I guess my initial thoughts are these. I teach reading very similarly to how I teach writing. In fact, although my (sometimes distant) end goal is to get kids to read with an appreciation for Esolen’s “true, good, and beautiful,” my immediate goal is to get them to read at all.

Last year I realized many of my high school kids did not know how to read. That is, they could sound out letters and let the words wash over them, but they failed to realize that the act of reading is a complex process that involves the use of multiple skills. So, I spent two units, one in the fall, one in the spring, on teaching “Reading Strategies.” In essence, they are the same type of “formulas” and “ingredients” that Esolen seems to eschew in writing.
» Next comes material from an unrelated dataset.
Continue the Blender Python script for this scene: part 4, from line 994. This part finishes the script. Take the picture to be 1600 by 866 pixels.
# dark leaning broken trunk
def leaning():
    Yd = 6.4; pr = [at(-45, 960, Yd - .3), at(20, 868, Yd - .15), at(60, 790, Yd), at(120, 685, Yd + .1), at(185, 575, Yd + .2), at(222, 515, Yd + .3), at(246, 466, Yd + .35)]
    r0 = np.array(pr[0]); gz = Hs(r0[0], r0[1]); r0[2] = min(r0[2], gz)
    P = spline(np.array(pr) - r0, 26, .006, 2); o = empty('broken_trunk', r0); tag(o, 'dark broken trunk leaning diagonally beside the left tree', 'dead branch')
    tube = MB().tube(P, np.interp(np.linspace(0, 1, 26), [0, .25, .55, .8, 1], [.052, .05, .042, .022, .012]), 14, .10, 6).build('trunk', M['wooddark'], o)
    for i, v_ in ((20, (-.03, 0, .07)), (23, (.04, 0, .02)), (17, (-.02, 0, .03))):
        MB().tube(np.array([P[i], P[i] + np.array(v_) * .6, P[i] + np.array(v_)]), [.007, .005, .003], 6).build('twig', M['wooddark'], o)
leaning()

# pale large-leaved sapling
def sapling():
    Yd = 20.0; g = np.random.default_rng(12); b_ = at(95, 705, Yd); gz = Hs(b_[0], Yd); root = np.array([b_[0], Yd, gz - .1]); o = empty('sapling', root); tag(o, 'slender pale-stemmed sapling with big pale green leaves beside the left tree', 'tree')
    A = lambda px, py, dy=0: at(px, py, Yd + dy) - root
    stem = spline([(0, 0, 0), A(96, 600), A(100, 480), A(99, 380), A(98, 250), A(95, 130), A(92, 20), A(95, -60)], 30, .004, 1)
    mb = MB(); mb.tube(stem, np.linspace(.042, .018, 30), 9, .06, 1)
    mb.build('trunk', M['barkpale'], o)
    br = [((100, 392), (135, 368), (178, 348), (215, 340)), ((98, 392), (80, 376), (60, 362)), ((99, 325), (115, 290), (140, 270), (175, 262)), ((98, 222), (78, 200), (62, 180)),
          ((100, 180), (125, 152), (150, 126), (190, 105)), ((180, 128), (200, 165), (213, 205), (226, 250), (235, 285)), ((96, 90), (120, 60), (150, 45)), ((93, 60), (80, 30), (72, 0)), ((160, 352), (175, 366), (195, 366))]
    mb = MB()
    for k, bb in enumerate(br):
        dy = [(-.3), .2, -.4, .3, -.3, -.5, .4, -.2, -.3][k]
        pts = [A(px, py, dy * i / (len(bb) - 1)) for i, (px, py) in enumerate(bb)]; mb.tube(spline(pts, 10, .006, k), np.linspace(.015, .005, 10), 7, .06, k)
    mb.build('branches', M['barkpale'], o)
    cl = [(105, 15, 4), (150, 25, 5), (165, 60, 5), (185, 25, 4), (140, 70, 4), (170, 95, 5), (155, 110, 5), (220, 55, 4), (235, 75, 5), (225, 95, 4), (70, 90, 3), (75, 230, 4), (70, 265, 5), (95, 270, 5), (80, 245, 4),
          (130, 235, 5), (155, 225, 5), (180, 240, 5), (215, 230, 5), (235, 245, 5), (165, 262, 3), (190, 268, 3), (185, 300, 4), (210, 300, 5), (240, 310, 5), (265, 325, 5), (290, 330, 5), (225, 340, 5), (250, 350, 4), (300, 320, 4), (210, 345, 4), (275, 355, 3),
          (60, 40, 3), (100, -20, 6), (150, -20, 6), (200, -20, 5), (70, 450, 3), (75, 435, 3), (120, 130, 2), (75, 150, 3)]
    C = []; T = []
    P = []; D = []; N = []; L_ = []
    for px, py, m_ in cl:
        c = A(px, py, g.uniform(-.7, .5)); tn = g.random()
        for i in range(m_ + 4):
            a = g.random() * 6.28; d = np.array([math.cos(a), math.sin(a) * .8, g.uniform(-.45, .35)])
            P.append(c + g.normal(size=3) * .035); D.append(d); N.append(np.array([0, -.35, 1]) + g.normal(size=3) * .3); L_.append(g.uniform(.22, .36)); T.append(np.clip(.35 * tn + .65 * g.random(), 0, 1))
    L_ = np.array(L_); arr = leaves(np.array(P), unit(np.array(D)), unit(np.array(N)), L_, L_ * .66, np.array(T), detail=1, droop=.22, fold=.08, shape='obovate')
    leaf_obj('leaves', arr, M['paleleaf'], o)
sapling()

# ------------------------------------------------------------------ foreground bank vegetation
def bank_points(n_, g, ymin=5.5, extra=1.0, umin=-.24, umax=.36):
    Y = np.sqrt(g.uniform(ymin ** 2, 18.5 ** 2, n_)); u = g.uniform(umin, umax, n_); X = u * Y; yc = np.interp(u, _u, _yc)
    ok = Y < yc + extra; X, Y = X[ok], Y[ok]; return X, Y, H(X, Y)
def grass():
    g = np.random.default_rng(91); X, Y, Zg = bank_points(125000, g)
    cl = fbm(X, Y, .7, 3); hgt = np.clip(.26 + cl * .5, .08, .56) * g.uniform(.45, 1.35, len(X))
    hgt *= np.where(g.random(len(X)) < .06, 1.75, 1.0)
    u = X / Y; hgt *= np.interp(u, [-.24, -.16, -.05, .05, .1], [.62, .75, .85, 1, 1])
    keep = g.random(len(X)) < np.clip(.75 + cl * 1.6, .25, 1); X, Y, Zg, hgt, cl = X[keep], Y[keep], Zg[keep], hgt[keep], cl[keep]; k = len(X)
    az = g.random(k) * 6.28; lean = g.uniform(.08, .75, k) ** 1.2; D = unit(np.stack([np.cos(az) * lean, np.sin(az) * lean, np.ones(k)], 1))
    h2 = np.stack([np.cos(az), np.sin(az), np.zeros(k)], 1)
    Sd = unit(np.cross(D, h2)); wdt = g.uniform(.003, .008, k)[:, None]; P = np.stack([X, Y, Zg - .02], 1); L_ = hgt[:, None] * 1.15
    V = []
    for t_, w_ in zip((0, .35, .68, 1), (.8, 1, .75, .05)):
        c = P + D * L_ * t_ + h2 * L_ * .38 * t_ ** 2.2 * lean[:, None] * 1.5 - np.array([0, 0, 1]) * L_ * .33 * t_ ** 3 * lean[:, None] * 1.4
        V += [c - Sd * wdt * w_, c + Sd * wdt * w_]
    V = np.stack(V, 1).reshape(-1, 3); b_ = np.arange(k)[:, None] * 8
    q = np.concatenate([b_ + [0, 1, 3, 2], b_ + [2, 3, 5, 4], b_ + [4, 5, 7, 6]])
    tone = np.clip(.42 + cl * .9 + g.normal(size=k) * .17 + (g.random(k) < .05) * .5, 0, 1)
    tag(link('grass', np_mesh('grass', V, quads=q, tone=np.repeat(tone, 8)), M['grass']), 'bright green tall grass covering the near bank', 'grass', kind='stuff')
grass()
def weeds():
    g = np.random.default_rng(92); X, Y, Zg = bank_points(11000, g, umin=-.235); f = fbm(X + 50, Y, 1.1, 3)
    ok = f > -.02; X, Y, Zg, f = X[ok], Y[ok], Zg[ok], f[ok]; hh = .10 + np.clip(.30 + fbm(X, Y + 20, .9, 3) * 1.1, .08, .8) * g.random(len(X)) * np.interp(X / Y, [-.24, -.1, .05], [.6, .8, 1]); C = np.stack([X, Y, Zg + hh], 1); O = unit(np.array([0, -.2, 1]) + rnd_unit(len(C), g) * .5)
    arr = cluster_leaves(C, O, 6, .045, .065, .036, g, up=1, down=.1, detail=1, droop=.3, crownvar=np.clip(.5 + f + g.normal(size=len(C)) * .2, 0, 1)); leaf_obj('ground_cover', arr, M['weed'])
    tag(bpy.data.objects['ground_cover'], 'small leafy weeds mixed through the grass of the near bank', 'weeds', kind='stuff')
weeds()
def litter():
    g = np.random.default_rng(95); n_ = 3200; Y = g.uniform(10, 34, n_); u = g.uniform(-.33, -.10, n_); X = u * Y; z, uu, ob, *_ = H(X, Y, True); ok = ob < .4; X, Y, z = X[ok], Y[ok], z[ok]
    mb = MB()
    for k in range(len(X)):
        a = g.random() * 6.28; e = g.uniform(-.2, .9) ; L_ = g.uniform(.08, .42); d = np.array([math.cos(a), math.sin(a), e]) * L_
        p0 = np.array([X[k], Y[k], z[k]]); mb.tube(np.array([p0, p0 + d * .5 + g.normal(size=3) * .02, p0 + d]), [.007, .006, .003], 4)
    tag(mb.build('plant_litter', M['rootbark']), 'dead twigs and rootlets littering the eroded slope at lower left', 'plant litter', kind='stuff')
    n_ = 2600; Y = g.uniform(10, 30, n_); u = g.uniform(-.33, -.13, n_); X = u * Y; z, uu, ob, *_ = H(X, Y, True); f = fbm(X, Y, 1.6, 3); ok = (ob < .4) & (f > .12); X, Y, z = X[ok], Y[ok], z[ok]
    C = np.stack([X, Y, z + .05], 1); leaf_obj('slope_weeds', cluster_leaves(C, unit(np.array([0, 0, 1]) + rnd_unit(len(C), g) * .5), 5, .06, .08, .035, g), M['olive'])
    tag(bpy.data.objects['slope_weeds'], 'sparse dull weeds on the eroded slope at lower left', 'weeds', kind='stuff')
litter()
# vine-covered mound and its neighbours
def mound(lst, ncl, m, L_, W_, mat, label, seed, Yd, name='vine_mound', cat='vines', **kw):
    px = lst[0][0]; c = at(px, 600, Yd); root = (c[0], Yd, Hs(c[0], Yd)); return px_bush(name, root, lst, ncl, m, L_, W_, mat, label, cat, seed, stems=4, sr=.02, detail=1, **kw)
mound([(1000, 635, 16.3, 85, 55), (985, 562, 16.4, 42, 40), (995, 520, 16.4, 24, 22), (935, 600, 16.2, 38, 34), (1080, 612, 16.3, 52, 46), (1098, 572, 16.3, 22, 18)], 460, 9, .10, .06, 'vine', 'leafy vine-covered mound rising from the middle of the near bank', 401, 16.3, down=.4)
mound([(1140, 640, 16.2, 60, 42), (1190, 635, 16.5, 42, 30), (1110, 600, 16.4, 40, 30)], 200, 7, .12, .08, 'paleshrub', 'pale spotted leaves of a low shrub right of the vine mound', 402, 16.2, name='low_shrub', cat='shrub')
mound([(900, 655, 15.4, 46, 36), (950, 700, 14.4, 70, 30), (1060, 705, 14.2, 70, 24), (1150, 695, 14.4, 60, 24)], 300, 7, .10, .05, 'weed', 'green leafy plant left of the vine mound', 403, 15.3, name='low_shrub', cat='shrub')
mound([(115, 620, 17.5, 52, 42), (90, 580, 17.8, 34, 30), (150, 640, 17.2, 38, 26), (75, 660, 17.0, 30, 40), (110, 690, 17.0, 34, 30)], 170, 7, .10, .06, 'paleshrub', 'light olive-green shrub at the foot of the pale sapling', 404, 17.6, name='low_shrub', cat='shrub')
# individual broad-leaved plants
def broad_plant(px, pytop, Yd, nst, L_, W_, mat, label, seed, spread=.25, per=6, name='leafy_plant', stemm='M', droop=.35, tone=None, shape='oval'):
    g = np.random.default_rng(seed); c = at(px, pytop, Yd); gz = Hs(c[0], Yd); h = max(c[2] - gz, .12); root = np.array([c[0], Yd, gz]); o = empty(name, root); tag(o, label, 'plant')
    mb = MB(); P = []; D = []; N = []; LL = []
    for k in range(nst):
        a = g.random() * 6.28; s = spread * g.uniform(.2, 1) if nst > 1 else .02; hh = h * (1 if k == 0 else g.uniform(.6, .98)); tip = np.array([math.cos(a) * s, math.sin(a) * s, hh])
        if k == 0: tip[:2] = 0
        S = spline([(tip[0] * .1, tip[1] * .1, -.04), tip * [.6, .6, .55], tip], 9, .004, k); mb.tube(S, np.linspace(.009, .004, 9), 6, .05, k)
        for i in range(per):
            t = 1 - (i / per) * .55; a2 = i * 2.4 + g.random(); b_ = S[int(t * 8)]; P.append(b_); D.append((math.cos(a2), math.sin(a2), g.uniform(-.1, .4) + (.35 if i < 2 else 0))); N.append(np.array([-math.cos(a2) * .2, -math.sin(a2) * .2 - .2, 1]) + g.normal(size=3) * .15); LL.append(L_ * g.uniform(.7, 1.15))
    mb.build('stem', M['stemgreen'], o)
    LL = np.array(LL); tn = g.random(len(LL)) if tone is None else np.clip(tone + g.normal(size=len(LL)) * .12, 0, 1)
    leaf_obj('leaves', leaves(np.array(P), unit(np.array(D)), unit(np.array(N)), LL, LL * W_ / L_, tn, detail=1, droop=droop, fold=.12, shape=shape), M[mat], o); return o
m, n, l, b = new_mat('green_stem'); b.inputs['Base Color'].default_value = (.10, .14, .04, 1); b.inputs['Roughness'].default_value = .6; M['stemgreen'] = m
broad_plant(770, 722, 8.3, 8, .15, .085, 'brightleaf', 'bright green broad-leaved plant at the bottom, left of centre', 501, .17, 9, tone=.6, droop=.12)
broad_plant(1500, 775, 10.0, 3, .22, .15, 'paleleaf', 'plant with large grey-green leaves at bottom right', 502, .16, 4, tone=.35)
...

Here are two posts in which I write about how I did that:

“7 Quick Takes Friday, Last Week of School Edition”

Thoughts Forthcoming…

2.

My friend Jeff (also an ACE graduate) writes:

I’m not sure whether Esolen’s argument against the common core is based on the idea that teaching formulaic writing based on evidence wastes time better spent encouraging higher order, more creative thinking or that teaching formulaic analysis and writing about literature precludes more creative, organic analysis of literature, but I take issue with both.

If you can teach a student to find the beauty and truth in a poem but they aren’t able to communicate this truth to others, the value of that education is severely limited. One good thought able to be understood by others is more valuable, I would argue, than a million brilliant thoughts trapped inside the mind of one.

To which I can only say, “Amen!”

My kids say things to me all the time like, “I understand it, I just don’t know how to explain it.”

To which I always reply, “If you don’t know how to explain it, then you don’t really understand it.”

Again, Flannery: “I write to discover what I know.”

Best of all, Jeff continues and describes his perspective on all this as a Math teacher:

Furthermore, I don’t believe that being taught formulaic writing/analysis precludes being able to appreciate the beauty of a poem in a more creative way. I have never taught writing or literature but get frustrated when teaching math that I spend the vast majority if my time teaching basic skills instead of how to creatively apply math concepts. However, when I look back at my experience learning math, my understanding of it was very formulaic. Then I took calculus, and I realized that this understanding was limited and needed to be replaced with another approach. However, if I had never had a formulaic understanding if math, I would never have been able to understand the beauty of calculus. Even parts of calculus I only understood once I had worked out dozens of problems in a formulaic manner. I would think that a writer would outgrow his or her formulaic way of writing when it no longer expressed in a satisfactory way his or her thoughts.

Thanks so much, Dad and Jeff!

As snarky as my last post was, I do not mean to give the impression that I am not one of Esolen’s “comrades,” as he calls them. In terms of fighting for the renewal of education, especially Catholic education, I am totally on his side. I would also like to think that I am also on the side of “the True, the Good, and the Beautiful”–but only the Lord knows the extent of my allegiance to Him.

But I think that in order to help our kids appreciate the Transcendentals at all, we have to get our hands dirty and take a very Sacramental, blood and sweat and dirt and bread and wine approach.

You know, the Jesus approach.

After all, He helped the blind man see by putting mud and spit on his eyes (cf. Mark 8:23, John 9:6).

And the poor man didn’t see everything clearly right away. He said that the people around him at first “looked like trees, walking” (Mark 8:24).

If thesis formulas and reading strategies are a bit muddy and dirty, that’s okay by me. I figure the Lord can use those things too to help my students write and read their way towards Him.